We drove into one of these neighborhoods just to drive by some of the mansions.  Mainly to gawk.  Actually, only to gawk. We came through the entrance, which had no markings of privacy or private property – including no “no trespassing” signs.  Just barracades moved off to the side as though they were waiting for some state emergency to keep the zombies out.

“This is very old money,” said our friend Rumi; who sat in the driver’s seat after expressing an intererst in driving our Element. We saw the stately mansions, with their manicured lawns, and more rooms than any individual or family really knows what to do with. 

And then we saw the flashing lights behind us.  We were being pulled over by the neighborhood’s private police. And he was armed. 

He questioned why we were in the neighborhood and, in the kind of tone that only police officers can get, told us that we were trespassing on private property. We will leave immediately. We needed to turn around right now and leave immediately. 

I don’t know what bothers me so much about this experience. In the end, no one got arrested. No one got called any names. I suppose it was that I didn’t like the way the officer spoke to my friend, the only person of color in the car. But I think it was also the sense of entitlement.  The sense that we were trespassing on private property that really was like any other street. Or, very frankly, the “private” streets that primarily housed white people living in their mansions and are protected from people who may look differently than them by armed guards . 

I know that is probably prejudiced of me to assume all of the above. It is. But it is also true that unfortunately history is on my side. 

Now mind you, I’ve experienced “neo-segregation” before.
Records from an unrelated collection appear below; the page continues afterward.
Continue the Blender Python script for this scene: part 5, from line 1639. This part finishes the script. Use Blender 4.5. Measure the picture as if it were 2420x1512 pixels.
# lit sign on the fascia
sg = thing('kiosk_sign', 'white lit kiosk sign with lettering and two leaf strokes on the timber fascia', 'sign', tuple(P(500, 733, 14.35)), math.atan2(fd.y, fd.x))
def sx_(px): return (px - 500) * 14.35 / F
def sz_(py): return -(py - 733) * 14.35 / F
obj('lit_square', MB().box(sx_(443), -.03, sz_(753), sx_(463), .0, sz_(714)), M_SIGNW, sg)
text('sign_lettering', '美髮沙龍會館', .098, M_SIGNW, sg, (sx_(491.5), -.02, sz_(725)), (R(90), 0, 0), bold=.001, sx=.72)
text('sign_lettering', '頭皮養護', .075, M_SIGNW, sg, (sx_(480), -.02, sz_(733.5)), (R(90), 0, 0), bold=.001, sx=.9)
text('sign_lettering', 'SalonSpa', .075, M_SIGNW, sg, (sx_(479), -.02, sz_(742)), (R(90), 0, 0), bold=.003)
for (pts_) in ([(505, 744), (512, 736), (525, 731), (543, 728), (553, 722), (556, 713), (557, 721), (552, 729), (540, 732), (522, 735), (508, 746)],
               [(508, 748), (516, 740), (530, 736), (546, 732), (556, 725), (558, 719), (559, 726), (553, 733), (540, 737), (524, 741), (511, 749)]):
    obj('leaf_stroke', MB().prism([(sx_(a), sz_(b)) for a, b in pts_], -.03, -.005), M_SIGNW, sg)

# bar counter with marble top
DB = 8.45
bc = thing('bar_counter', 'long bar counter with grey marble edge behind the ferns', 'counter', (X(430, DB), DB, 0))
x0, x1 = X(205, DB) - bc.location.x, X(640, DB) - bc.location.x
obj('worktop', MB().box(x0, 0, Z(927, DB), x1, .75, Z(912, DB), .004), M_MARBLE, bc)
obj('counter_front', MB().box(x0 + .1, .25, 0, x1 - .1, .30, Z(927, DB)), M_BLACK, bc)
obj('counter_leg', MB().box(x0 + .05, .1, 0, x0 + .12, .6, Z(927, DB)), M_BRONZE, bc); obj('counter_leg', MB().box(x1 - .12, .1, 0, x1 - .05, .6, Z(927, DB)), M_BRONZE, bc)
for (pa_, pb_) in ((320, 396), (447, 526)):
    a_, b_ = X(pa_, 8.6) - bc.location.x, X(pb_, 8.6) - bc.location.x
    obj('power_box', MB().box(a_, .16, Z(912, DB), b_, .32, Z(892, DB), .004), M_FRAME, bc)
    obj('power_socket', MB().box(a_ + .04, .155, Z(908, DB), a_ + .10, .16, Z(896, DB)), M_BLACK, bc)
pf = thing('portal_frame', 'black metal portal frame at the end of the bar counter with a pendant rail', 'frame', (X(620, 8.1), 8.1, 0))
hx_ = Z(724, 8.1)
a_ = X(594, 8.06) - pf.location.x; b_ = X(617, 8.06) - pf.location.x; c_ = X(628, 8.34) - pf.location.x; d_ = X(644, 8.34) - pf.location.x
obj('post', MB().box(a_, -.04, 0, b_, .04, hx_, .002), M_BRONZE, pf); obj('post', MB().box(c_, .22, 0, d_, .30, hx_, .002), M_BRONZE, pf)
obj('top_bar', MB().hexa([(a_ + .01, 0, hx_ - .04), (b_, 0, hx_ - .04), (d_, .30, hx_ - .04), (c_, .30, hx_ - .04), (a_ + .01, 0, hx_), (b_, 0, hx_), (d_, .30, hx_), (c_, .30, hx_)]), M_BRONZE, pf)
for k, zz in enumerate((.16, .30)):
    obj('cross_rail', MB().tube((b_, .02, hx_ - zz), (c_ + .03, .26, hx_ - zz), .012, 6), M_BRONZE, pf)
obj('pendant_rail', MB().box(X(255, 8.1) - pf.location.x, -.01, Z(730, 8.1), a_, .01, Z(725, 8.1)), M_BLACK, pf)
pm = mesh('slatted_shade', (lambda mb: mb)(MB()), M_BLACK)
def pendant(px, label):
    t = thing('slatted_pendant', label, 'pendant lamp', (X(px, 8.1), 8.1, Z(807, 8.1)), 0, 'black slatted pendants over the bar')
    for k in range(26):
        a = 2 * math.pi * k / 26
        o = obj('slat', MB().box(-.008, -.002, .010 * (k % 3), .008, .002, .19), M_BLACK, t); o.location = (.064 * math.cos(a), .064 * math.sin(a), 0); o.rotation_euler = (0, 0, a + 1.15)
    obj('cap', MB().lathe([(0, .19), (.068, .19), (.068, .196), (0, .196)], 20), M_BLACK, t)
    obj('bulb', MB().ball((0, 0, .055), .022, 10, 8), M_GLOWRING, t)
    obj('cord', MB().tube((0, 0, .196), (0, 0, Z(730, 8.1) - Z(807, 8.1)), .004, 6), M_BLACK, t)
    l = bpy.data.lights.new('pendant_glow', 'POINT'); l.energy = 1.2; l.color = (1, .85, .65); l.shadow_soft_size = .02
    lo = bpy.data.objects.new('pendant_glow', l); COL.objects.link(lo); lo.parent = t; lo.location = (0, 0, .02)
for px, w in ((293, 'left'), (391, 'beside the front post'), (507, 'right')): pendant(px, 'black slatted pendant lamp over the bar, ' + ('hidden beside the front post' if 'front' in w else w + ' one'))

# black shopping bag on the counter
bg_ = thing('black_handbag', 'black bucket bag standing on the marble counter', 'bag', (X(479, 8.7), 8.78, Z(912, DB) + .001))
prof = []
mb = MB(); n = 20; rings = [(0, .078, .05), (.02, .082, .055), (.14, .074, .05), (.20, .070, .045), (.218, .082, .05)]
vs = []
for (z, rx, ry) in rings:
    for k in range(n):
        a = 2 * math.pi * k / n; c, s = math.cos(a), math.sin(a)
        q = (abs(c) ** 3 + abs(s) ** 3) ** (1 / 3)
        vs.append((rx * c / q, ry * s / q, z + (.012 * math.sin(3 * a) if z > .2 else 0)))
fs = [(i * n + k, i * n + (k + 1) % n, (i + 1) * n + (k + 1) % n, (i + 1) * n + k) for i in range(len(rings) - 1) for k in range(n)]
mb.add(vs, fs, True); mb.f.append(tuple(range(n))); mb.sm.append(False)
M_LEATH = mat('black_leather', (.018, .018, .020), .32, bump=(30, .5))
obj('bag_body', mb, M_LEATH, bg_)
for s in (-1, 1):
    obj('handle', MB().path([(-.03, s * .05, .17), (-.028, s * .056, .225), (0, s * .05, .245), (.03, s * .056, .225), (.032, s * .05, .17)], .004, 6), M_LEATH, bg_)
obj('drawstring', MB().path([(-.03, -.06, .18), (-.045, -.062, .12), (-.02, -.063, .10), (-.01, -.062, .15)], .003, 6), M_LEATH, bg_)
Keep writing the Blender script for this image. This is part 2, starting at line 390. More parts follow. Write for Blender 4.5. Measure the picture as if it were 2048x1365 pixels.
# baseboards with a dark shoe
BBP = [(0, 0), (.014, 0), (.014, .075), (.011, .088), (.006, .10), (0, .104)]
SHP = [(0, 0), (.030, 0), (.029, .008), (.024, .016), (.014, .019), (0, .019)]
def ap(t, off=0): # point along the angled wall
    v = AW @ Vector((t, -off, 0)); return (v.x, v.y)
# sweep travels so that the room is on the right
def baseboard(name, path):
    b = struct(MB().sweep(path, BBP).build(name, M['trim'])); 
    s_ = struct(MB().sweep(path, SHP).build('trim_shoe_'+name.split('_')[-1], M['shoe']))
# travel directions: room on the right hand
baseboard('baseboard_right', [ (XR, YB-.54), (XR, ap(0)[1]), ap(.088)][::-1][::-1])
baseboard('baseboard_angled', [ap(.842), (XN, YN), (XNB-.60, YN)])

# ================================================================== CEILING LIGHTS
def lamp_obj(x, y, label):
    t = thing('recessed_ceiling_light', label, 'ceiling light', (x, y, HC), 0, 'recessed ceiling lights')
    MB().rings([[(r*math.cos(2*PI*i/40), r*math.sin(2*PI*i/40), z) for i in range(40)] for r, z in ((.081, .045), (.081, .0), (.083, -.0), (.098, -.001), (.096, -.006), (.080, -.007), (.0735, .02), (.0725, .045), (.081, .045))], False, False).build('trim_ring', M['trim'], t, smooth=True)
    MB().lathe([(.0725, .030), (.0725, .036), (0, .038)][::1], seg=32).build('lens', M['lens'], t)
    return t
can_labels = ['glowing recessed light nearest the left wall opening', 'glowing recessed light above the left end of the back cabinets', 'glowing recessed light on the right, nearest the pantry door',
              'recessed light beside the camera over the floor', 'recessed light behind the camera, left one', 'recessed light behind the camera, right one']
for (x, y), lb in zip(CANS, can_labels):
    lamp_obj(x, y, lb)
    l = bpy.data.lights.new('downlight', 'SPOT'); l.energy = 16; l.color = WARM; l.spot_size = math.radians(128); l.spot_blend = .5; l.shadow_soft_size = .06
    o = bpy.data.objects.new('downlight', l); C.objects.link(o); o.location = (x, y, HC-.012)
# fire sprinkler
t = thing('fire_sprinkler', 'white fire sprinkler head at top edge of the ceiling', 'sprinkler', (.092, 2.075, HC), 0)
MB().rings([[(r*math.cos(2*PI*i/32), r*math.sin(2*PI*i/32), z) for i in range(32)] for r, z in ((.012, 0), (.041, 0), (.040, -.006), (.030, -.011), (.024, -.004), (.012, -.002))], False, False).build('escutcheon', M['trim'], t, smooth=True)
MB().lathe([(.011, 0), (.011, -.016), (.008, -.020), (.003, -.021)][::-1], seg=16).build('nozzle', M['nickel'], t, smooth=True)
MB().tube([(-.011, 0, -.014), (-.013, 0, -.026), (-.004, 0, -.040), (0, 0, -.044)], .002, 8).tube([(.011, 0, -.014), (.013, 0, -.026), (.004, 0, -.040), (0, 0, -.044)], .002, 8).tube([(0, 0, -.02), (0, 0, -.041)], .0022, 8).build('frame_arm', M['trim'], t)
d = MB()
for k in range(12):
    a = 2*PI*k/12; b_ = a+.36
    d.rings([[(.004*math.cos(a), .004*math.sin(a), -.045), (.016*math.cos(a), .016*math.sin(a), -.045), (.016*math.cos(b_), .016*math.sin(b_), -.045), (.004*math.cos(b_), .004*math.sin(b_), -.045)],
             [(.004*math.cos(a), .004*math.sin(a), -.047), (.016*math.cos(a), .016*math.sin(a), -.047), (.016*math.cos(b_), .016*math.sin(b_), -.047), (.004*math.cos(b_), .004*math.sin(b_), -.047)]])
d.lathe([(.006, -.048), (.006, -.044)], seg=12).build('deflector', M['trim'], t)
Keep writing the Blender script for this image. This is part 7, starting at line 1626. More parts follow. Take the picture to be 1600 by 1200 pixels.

I grew up in a very racially diverse town of Montclair, New Jersey, but it was also economically segregated and somewhat racially as well.  The public schools I went to looked like some kind of  version of Sesame Street. My high school was well attended by nearly every race, creed, orientation, ability, etc. But yet, walk into the cafeteria at lunchtime and you could quickly see the manifestation of people sitting with people who are just like themselves. 

Segregation knows no boundaries and all you have to do is live in Baltimore for a short time to directly experience urban segregation. Marc and I helped to revitalize a neighborhood, Mt. Vernon, only to see it gradually become more and more white. And more and more boring, in our eyes. 

And do I need to tell you about the history of Chicago? To gloss over the entire subject, let’s just say that the Cubs-Sox division in this city is a stark reminder of how this city naturally separates itself into enclaves. 

I need to be clear that I understand that I’m probably not being fair to that officer and to St. Louis.  But every now and then, you can get a glimpse of the history of our country in modern times. 

But I contrast that with our experience at dinner that very night. We were invited to Rumi’s brother’s home to help celebrate Rumi’s nephew’s graduation from high school. It was great to meet part of the family of one of our great friends.  Rumi and his brother emigrated to the U.S. from Bangladesh. At the dinner party, we met a number of other people who became family friends after doing the same thing and found a sense of community with each other.  

After telling the story of our experience in the exclusive part of town, I was met with nods of understanding. And then I was told that a few years ago a number of art students set up non-violent protests about these “private” neighborhoods. They set up barricades to the barricades, artistically decorated totem poles that drew the attention of passerbys and, eventually, the media to the purpose and modernity of these private neighborhoods.

But it was at this party that I truly saw the spirit of St. Louis. Two queer men, one of them Jewish, were openly welcomed into the home of a Muslim family and were embraced with the welcomeness that every guest should experience.  And it was then that I felt that no matter the history of our country and of Missouri, maybe the future didn’t need to feel so dark. And that maybe, just maybe, if you feel out of place, you can surround yourself with people who understand and welcome you to a place where you’re different, but also just like everyone else.